For all their grumbling about each other, electrical distributors and contractors are more important to each other than either might sometimes like to admit. Electrical contractors account for four out of every ten dollars of distributor sales, and despite incursions by Home Depot, Lowe's and other alternate channels, statistics say contractors still purchase over three-quarters of all their supplies from electrical distributors.

Electrical distributors and electrical contractors have at least one other thing in common: industry consolidation. Electrical contractors and distributors both face competition that's getting bigger all the time. In this month's issue, “The Top 250” (page 22) lists the largest electrical distributors in the land.

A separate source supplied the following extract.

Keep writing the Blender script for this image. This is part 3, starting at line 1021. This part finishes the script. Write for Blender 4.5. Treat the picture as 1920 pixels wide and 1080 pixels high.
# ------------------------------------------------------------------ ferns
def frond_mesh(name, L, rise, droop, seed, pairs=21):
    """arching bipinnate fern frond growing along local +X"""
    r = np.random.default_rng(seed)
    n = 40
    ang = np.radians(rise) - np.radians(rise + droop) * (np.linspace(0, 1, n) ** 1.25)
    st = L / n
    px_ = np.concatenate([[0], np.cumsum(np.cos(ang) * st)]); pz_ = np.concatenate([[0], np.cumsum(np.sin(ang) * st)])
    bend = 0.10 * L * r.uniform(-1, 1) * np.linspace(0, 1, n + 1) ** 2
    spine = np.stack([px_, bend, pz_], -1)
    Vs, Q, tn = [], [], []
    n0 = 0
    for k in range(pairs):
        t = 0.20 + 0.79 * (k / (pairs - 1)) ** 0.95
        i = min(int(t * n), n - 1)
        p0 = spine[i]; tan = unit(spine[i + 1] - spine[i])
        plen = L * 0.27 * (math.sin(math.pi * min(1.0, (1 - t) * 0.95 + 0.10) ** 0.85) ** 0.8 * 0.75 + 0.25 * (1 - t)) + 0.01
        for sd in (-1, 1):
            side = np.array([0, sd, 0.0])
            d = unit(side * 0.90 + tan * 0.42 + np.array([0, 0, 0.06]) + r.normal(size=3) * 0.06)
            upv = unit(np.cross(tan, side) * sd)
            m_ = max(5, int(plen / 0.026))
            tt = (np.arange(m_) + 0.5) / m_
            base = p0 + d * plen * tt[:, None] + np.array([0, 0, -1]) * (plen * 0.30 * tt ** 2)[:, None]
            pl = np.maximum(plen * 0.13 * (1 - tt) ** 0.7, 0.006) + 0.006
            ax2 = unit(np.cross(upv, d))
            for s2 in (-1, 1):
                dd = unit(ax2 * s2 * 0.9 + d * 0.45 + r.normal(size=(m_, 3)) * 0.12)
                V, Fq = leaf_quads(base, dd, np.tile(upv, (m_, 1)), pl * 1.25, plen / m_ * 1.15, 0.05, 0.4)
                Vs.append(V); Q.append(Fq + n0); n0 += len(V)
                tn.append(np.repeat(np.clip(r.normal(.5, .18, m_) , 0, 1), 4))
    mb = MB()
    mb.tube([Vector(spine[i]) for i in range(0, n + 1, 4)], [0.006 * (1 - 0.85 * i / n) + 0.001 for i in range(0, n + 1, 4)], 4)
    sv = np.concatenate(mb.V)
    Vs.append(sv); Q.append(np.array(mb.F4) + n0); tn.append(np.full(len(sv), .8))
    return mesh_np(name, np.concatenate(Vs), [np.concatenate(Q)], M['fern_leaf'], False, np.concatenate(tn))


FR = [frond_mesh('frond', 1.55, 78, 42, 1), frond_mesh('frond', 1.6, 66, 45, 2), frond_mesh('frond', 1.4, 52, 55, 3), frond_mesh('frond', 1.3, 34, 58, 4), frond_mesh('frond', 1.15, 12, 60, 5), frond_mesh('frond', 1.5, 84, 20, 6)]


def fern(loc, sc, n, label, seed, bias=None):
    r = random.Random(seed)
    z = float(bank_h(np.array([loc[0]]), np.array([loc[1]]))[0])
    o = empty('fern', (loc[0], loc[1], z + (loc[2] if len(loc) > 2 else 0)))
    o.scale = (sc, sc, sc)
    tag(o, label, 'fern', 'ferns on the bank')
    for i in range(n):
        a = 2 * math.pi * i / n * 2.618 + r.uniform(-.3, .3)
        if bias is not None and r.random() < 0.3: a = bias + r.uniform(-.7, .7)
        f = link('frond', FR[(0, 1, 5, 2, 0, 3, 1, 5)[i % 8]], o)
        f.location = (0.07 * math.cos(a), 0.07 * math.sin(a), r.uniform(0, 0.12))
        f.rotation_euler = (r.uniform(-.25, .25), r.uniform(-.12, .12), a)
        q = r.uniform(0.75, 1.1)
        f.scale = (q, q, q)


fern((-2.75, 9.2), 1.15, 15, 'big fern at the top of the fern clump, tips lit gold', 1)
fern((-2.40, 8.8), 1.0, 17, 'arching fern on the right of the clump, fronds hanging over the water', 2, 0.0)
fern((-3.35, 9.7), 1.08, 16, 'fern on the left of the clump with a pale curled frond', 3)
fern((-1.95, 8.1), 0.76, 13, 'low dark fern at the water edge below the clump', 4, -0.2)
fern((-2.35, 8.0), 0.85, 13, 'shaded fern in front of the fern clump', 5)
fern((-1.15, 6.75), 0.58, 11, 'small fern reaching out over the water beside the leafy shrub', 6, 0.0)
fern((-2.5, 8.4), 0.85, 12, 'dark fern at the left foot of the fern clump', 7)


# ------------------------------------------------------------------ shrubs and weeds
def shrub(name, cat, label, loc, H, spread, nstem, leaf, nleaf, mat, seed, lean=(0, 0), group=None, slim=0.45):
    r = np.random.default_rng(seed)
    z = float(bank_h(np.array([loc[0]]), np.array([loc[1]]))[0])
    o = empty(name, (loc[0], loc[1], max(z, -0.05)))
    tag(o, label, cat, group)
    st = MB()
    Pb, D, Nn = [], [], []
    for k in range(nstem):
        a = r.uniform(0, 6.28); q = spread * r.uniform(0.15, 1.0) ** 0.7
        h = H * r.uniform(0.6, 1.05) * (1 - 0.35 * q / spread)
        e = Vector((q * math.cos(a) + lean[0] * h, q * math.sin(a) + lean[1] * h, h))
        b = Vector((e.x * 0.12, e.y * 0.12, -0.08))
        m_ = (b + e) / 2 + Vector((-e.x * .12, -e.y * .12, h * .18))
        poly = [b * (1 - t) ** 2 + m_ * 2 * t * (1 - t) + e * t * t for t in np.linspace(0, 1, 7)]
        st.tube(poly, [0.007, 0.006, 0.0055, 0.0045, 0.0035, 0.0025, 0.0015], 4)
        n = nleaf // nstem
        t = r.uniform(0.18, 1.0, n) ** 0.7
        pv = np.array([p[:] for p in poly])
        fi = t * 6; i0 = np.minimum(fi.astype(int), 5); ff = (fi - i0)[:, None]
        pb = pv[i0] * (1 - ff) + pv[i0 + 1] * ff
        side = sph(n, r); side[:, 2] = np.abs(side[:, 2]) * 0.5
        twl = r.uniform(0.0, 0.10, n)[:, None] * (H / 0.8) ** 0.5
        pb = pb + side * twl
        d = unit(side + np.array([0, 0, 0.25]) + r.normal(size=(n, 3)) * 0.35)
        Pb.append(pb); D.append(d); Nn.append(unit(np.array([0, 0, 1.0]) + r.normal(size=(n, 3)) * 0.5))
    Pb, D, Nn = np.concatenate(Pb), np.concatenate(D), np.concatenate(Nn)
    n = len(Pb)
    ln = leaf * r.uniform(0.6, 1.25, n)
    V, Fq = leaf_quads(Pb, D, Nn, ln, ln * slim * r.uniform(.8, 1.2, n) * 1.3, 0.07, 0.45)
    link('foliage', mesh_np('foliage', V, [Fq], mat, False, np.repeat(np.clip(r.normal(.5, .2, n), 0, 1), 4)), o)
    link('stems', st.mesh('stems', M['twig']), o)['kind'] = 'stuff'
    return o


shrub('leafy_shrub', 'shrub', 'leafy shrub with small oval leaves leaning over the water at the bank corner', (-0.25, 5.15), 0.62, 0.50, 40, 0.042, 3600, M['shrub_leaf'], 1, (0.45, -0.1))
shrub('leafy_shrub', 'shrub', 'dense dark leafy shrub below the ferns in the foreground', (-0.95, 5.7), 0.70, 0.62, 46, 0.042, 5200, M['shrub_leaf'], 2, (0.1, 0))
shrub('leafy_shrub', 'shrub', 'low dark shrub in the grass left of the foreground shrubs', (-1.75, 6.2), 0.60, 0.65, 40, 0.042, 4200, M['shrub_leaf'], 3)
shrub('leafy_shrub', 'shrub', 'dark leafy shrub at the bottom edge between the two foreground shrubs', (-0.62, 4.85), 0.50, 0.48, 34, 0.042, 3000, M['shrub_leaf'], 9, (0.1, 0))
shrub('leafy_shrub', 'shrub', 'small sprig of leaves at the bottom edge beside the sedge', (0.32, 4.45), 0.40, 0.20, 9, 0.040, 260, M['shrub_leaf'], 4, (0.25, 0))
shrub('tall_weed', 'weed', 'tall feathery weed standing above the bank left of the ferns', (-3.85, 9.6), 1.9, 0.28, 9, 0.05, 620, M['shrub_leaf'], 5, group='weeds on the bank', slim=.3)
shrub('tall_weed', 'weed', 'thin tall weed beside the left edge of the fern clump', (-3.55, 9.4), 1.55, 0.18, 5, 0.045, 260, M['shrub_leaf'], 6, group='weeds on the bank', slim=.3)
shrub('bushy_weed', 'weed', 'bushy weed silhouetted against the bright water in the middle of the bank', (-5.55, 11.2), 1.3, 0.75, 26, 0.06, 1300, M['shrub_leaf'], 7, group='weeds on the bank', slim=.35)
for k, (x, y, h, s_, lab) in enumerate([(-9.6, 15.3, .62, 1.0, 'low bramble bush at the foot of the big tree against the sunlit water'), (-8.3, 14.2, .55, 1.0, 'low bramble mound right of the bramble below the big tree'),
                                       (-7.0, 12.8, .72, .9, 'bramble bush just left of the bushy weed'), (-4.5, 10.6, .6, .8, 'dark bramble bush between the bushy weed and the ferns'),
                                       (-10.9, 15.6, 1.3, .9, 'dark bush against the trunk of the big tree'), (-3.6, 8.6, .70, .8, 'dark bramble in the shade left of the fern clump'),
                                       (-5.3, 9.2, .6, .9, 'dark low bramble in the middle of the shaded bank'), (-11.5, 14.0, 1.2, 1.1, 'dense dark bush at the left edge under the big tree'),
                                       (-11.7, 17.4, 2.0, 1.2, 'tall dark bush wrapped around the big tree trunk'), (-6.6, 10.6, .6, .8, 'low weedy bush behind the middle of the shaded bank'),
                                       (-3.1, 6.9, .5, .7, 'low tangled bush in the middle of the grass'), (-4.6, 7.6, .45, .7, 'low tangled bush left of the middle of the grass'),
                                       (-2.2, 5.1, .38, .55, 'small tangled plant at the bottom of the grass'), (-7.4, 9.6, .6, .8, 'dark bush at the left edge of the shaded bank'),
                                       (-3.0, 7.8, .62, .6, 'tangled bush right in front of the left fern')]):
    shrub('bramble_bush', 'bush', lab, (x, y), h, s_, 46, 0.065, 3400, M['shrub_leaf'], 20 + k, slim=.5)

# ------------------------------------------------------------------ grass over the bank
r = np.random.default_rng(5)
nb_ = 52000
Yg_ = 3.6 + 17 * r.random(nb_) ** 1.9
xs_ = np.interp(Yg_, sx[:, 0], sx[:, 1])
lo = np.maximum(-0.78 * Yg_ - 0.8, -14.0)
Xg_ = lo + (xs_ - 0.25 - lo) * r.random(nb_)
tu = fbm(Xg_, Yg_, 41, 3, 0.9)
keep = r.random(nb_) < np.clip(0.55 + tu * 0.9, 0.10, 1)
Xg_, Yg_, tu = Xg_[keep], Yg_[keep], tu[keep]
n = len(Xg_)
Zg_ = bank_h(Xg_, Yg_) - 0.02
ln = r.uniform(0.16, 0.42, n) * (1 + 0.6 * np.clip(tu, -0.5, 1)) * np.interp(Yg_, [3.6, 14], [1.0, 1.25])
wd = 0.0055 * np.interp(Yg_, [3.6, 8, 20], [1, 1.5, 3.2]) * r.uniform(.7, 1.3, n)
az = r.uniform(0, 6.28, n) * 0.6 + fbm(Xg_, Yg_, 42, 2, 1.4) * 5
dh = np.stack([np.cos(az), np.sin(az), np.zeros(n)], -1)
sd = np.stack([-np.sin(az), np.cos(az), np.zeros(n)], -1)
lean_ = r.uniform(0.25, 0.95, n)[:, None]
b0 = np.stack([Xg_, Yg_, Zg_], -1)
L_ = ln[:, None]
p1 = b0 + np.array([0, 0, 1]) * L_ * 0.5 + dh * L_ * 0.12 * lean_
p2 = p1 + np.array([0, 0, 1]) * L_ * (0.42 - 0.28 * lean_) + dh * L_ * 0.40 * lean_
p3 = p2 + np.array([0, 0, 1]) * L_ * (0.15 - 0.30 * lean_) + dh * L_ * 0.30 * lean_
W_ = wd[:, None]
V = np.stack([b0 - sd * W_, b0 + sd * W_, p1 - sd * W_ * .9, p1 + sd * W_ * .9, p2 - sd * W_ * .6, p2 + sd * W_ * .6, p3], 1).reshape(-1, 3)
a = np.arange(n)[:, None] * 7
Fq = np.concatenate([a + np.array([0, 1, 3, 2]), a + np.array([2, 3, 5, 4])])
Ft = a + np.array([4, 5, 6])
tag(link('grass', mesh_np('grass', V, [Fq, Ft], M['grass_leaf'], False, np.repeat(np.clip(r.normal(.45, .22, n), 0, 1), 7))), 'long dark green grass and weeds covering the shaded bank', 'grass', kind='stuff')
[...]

Many familiar names on that list have disappeared over the years through acquisitions by one of the chains. Although the consolidation trend has slowed with the economy during the past two years, in the late 1990s it wasn't uncommon for at least 10 percent of the distributors on each Top 250 Electrical Distributors listing to be acquired.

The electrical contracting industry is more fragmented, with only a handful of companies with sales of $50 million or more, and several thousand firms with sales of much less than that. Another difference between the contracting and distribution business is that the electrical distributors who have acquired the most companies — Rexel, Sonepar, Hagemeyer, WESCO, CED and Graybar — have been in the acquisition game for some time, while four of the five “contractor consolidators” are comparatively new to the acquisition game.

Integrated Electrical Services Inc., Encompass Services Corp., and Quanta Services Inc., all of Houston; and Bracknell Corp., Minneapolis, have made most of their acquisitions in the past four years. Unfortunately, these four companies have something else in common — stocks trading at or near all-time lows at press time. Bracknell stopped trading shares altogether last November.

In contrast, Emcor, Norwalk, Conn., whose electrical interests were built in large part by its predecessor company JWP Inc., was trading at over $60 a share at press-time, not far from its 52-week high.

You may think that you have as much in common with your contractor customers as Felix and Oscar on “The Odd Couple.” But the truth is that you are both partners in the electrical construction marketplace, and, like Felix and Oscar, you must learn to live together.